Lake Michigan is only about 20 miles east of Waukesha, but the historical reluctance of regulators of Great Lakes resources to divert water to communities outside lake drainage areas makes the city's pursuit a dicey one.

Waukesha is west of the subcontinental divide, which puts it outside the Great Lakes drainage basin. The boundary generally follows Sunny Slope Road in Waukesha County.

But new rules for water diversion called Annex 2001 are coming together, and they could provide a chance for communities such as Waukesha to get Great Lakes water.

Dan Duchniak, Waukesha Water Utility general manager, said he wants Waukesha to be the "pilot community" in which Great Lakes regulators apply policies being considered by Annex 2001.

"I want them to use us as a test case for the process, and we'll see what happens," Duchniak said.

Doyle is co-chairman and one of eight governors from states within the Great Lakes Basin that make up the Council of Great Lakes Governors,

Waukesha's request would go to Doyle, who could then send it to the council to be reviewed by governors of other Great Lakes states, an official with the state Department of Natural Resources said Wednesday.

Because Waukesha has been making its case for more than a year, the city is viewed as the leading candidate for a test case on whether a community outside the Great Lakes Basin can tap into the lakes as a source of water. Only two other out-of-basin communities have been successful in getting water from the lakes in recent decades: Pleasant Prairie in Kenosha County and Akron, Ohio.

The basin is key because in 1986, Congress passed the Water Resources Development Act, which required the governors of Wisconsin, Minnesota, Illinois, Michigan, Indiana, Ohio, Pennsylvania and New York to unanimously approve any water diversions outside the boundary.

New rules considered
The proposed governors' agreement includes these highlights:

Authority over the Great Lakes would remain in the states and the two Canadian provinces that border the lakes.

Inside the basin, Great Lakes governors would have to review any new request to use 5 million gallons a day or more that will not be returned to the lake. This would also apply to any existing user that wanted to increase water use by that much.

Outside the basin, Great Lakes governors would have to review any request for 1 million gallons a day. All eight governors would have to agree to the water use.

Anyone asking for water outside the basin would have to demonstrate that they needed the water and couldn't find it elsewhere. They also must agree to return the water after treatment and fund water restoration projects.

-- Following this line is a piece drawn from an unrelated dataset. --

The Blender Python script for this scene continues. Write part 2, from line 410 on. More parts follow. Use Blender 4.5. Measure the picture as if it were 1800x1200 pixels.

When it makes an application to tap Lake Michigan, Waukesha's plan does not call for returning water directly back to the lake.

The city would continue to discharge the water into the Fox River, rather than running it through its sewage treatment plant and piping back to Lake Michigan.

The Fox River lies outside the Great Lakes basin, and river water flows into the Mississippi River.

Waukesha plans to argue that it will return Lake Michigan water another way: Reducing the pumping of groundwater in Waukesha would allow groundwater to change direction and flow back to the lake and replenish Lake Michigan, Duchniak said.

Also, he said that the Fox River ecosystem depends on Waukesha's millions of gallons of treated wastewater to keep flowing into the river.